Unfortunately, not all corporations are considerate of work hours. One specific type of corporation is very well known for their lack of consideration when it comes to equitable and adequate working hours. This would be the video game development industry.

“… I should be getting paid for 18 hours of my time when I’m only getting paid 8.” Is a quote gathered during a survey conducted by the International Alliance of Theatrical Stage Employees (IATSE) As revealed by IGN. According to said survey just under 38 per cent of those asked claimed the video game industry was unsustainable. Another 50 per cent of respondents said they had experienced game crunch in the last two years.

Crunch to this calibre does not exist in other forms of development. When was the last time 50 per cent of all big-time movie developers experienced crunch culture? Or just under 38 per cent of people in the movie development business claimed it was unsustainable? Many people are unable to keep up with the rising cost of living as well, living on a mostly paycheque to paycheque basis. Just over 45 per cent said it did not keep up with the cost of living.

This is partially due to 57.9 per cent of game developers being on an hourly wage and even though they can work far beyond 40 hours a week, the highest record being 95 hours in one week, many are exempt from overtime pay. “It’s frustrating to work a 14-hour day and know that with California overtime laws, I should be getting paid for 18 hours of my time when I’m only getting paid 8,.”

According to the law of most states and provinces like California and Montreal, where most of these game development studios are located strictly protects workers and allows them to get overtime pay and limit their work. It seems the video game development industry is lagging behind.

Sometimes, most often with students and office workers, we have to crunch to meet an important deadline. Co-founder of blizzard Mike Morihaime said that while he views game crunch as “not sustainable” he said it was necessary for Blizzard’s successes and essential to its evolution as a company.

Treyarch game tester employees during the development of Black ops 4 had such an extremely crunched development time they have specific rules regarding what they can do during company parties.

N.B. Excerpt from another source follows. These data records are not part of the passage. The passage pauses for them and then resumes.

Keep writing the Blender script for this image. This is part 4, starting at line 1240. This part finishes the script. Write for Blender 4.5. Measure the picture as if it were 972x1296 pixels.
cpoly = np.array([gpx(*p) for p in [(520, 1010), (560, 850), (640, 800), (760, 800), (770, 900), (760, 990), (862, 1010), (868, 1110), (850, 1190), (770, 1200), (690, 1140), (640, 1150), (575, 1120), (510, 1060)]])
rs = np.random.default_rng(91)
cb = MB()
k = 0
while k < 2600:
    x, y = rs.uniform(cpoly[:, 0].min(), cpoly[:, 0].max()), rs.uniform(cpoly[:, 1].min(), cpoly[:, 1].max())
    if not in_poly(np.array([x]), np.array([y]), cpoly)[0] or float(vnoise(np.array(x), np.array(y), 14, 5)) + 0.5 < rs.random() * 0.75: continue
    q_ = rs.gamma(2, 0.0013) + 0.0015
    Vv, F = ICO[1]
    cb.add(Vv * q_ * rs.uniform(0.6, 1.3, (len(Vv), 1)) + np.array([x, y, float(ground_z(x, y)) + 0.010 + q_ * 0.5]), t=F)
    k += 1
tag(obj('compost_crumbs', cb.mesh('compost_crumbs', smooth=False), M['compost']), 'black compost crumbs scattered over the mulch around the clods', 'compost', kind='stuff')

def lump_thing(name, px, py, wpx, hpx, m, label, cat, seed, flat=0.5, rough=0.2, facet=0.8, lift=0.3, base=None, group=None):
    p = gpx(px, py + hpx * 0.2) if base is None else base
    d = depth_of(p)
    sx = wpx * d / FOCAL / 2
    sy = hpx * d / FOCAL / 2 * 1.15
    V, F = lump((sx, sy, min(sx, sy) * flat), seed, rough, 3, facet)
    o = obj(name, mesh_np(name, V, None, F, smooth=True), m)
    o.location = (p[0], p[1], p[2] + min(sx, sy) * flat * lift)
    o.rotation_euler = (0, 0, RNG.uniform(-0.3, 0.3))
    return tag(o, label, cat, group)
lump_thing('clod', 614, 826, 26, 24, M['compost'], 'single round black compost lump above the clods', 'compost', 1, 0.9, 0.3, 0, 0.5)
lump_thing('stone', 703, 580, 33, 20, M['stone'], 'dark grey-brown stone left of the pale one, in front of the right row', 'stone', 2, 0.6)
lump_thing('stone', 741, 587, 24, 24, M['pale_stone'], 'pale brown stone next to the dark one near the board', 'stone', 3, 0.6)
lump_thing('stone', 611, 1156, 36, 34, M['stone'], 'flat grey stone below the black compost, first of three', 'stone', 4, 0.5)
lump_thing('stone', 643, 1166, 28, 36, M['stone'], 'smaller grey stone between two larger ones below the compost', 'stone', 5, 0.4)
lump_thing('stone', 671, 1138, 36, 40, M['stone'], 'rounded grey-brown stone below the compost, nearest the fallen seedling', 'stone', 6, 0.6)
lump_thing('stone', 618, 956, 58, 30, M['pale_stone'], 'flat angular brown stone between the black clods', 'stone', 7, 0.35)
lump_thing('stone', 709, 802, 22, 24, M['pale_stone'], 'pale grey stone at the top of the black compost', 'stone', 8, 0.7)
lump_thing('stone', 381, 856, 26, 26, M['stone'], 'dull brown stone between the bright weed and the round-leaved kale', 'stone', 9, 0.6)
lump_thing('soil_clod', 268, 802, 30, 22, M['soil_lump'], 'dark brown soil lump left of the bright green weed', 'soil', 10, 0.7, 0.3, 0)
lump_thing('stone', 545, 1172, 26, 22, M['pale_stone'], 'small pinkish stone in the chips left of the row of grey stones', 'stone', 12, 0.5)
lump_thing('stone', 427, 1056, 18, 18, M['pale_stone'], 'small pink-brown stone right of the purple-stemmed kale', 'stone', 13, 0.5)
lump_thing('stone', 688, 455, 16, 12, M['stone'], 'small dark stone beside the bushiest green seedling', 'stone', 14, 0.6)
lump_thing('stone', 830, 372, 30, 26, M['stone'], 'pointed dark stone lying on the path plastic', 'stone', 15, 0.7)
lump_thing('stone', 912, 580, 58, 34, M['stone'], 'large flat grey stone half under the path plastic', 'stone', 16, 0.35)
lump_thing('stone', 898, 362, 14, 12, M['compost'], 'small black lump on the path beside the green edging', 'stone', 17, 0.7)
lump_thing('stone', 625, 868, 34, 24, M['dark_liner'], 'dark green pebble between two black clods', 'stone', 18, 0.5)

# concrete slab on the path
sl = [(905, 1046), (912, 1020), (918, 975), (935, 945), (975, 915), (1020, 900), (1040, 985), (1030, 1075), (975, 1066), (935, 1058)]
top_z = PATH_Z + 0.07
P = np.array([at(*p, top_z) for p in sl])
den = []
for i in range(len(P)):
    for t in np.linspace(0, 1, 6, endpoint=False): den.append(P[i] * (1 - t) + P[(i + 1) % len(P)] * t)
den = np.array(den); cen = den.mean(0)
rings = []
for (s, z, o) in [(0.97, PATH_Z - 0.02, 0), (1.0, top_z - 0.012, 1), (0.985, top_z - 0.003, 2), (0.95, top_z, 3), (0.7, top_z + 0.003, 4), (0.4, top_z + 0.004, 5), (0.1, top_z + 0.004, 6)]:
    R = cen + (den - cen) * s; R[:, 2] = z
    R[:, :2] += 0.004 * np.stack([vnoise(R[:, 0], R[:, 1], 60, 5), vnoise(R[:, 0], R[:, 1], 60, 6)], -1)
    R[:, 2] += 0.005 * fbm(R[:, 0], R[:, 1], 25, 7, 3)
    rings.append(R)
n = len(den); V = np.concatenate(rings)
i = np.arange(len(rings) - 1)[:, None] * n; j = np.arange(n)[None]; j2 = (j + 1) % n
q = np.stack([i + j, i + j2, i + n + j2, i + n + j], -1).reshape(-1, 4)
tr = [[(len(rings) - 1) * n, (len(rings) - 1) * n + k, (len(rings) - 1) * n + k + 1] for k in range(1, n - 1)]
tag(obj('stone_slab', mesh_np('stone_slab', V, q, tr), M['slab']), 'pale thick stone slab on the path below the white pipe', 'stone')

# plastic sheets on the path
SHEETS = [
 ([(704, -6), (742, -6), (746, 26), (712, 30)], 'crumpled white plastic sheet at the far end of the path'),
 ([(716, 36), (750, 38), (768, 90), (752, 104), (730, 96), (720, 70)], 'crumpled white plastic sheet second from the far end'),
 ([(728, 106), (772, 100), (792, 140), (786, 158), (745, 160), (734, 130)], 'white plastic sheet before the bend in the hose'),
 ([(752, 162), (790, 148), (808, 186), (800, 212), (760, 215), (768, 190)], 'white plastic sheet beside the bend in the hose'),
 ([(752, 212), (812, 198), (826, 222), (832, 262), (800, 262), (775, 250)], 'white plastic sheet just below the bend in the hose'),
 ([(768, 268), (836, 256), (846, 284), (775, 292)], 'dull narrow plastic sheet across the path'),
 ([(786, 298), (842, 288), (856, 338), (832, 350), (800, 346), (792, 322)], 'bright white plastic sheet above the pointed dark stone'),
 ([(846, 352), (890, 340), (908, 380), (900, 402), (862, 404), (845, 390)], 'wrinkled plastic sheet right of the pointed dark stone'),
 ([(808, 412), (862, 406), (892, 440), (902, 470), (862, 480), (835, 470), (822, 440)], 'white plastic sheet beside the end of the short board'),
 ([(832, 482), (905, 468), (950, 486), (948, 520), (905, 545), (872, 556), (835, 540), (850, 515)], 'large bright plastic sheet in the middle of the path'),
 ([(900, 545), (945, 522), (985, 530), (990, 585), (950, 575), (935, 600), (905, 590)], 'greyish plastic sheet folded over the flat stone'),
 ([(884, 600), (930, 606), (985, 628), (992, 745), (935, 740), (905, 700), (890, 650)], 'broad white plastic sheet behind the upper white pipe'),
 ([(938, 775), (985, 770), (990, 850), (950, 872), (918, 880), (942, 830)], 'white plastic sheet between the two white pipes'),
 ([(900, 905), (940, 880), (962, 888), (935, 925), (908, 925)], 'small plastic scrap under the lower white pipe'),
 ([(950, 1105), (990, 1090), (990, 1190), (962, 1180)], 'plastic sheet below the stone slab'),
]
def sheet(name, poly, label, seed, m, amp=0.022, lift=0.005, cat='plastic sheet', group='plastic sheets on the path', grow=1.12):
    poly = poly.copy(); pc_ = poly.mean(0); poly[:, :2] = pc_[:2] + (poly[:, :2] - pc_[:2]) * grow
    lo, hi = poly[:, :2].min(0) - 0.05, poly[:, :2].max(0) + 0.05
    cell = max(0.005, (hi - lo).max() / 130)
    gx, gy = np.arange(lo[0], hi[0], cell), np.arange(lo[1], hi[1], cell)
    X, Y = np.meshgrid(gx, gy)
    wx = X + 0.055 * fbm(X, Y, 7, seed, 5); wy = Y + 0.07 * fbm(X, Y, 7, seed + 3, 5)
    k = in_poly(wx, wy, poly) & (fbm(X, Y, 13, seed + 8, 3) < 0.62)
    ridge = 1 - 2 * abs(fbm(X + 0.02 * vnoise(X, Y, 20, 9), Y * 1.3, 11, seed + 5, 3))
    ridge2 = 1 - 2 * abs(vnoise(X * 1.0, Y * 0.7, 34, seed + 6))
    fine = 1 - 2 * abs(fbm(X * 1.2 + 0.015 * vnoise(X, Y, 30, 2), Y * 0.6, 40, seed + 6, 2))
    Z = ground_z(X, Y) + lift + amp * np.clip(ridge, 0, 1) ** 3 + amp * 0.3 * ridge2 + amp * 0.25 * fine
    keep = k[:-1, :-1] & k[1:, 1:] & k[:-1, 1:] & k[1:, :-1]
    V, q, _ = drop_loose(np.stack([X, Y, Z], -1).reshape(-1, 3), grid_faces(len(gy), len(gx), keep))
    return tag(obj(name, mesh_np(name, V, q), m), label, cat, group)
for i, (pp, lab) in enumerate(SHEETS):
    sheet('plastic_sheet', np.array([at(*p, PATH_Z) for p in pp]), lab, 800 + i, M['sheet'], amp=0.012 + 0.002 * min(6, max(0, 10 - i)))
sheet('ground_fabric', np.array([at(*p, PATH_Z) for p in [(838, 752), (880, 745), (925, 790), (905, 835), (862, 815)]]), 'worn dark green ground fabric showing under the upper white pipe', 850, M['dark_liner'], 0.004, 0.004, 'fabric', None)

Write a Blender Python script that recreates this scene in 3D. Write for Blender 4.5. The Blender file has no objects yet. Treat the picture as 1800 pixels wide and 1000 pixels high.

During a Friday happy hour event, the game testers said they were only allowed to attend for twenty minutes, and they said they “shouldn’t really drink anything” because they still had lots of work to do.

A student of Ontario Tech’s Game Development and Interactive Media program said companies typically get away with game developers doing lots of unpaid overtime is by providing many benefits to their job. This includes having alcohol covered, paying for food and drinks and dental care being covered.

The video game industry has taken game crunch to the extreme, essentially working their developers to exhaustion and without adequate pay or compensation for their extreme efforts.

So, next time you see a new game go on for sale and you hear that it was released as soon as possible Take a second and ask yourself some questions.

Did it have workers complaining about crunching to get it out by the corporate assigned release date? Have you heard poor reviews about the quality of the game? If it is proven that crunch culture was forced upon the hard-working game developers, perhaps skip out on this new release. Maybe it might show these companies that we won’t tolerate the overworking of people that makes things that people love.